We’ve all heard that humans only use about 10% of the brain. So it takes a brilliant mind to imagine what 100% use of the brain’s capacity would look like, or even 20% for that matter. It takes an interesting mind to come up with an answer to humanity and the meaning of life. But it takes an artist to turn it into a film. Enter Lucy, enter Luc Besson.

I have to admit that I thought Lucy would be a typical action thriller full of clichés and predictability and granted there are a couple but it far exceeded expectation. Luc Besson’s vision is more than just action scenes it is something bigger, it always has been, take The Fifth Element for example. Lucy is unfortunately one of those films that will be underwatched because it doesn’t appear to offer anything new. It does just the opposite. It combines stock footage, montage editing and continuity to create a lesson in humanity and a lesson in film making. At times it even feels like a lesson. Morgan Freeman plays Professor Samuel Norman a neuro-scientist who has spent his lifetime studying the brain and how we use it. In cleverly sewn together scenes we are constantly reminded that we are only marginally different to animals. We prey on the weak, we communicate in different languages but ultimately we are driven by knowledge. With smart transitions and intellectual montage editing in the opening scene Lucy (Scarlett Johansson) is compared to a gazelle being hunted by lions. Juxtaposed together these two shots serve as a metaphor of human existence and its relationship with the animal kingdom.

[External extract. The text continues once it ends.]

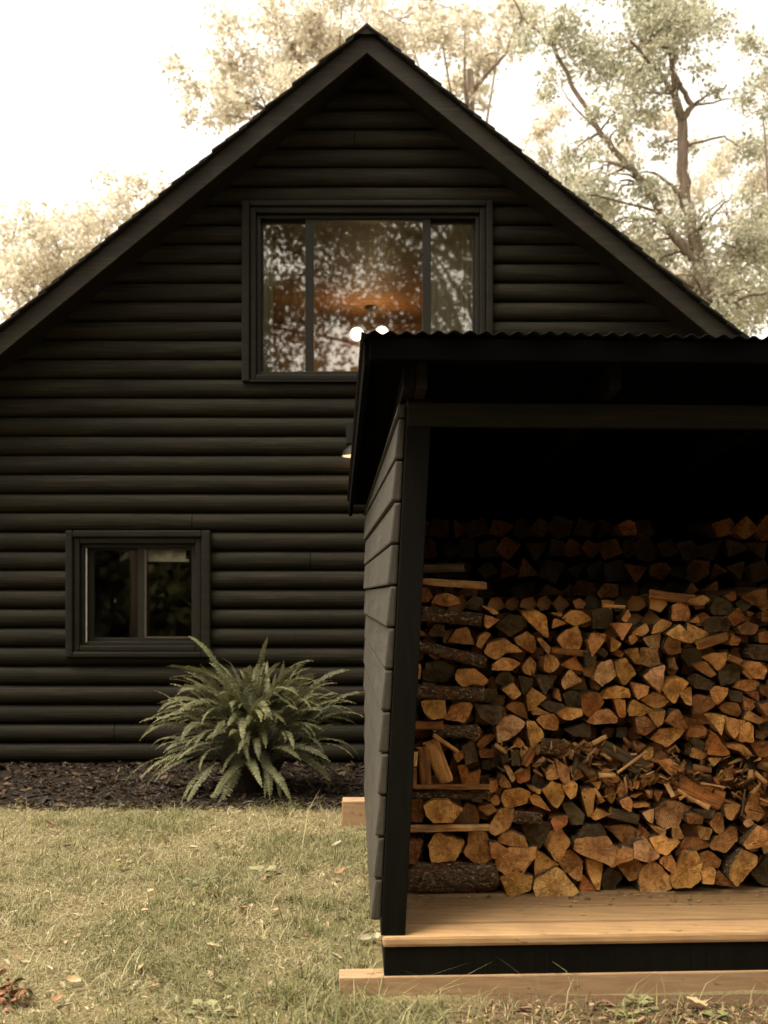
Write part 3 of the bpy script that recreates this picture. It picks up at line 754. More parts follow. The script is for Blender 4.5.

People have claimed, even the IMDB synopsis, that Lucy evolves into a merciless warrior fuelled by revenge intent on getting back at her captors. Did anyone even see this movie? She isn’t intent on getting back at her captors, she is intent on accumulating the remainder of the synthetic CPH-4 in order to survive and expand her knowledge. Rather it is her original captors led by Mr. Jang that are seeking her for revenge. Lucy is looking for answers. She discovers Norman’s research into brain capacity and using her new powers of technological manipulation seeks his help. Her journey turns into an opportunity to pass on knowledge rather than endulge in a predatorial killing spree.

People are moaning about the lack of action scenes in Lucy when they should really open their eyes and actually view Lucy for what it is rather than what they want it to be. This is so much more than a review, it is a rant at the idiocy of film critics and cinephiles who compare Lucy to Limitless. Don’t get me wrong I enjoyed Limitless but Lucy is not Scarlett Johansson in a Bradley Cooper role. For starters Limitless is about a drug that has the potential to unlock 100% brain capacity. Lucy is about a synthetic form of CPH-4 that she accidently consumes. She doesn’t immediately unlock 100% and the film isn’t about self-aggrandisement. If people who claim they watch movies and analyse them for a living can’t do any better than foster a lame excuse of a review that ‘Lucy is like Limitless only worse’ deserve to be fired. Or that it is a “brazenly mindless thriller” *cough* ‘New York Daily News’ *cough* is utterly mindboggling. Lucy is anything but mindless, I literally can’t get my head around how stupid this person sounds right now. Mindless.

Lucy is strange and it won’t appeal to everyone I get that, it’s the same with every film. People hate The Matrix, Inception, even Home Alone so I’m not going to say you have to enjoy it. But to call it mindless is complete tripe.  In an attempt to encourage philosophical engagement with the subject Lucy is disguised as an action thriller when there is clearly an underlying motive for Luc Besson’s latest heroine. Lucy serves as a powerful tool in encouraging self-exploration and testing ourselves in a society that has chosen to ignore humanity for the sake of technology. In one of the most powerful scenes of the film Lucy highlights the power of humanity to codify our own existence within a comprehensible scale precisely so that we forget its unfathomable scale. This is exactly what small minded film critics have done. They have brought Lucy down to a scale that suits their personal existence. It doesn’t agree with their film schooling and it certainly doesn’t agree with their opinion on what films should be. Luc Besson refuses to hold your hand and challenges his viewers to use their brains. Quite clearly some people didn’t get the message and sought instead to earn their living with a simple, that’ll do summary.

If you are yet to see Lucy or have some doubts then hopefully my Brilliant rating will encourage you to block out all the hate and give it a go. After all if a man that uses 10% of his brain capacity can come up with a sci-fi thriller that challenges the meaning of life, I dare to imagine that these ‘respected’ critics used 1% in the creation of their awe inspiring comments.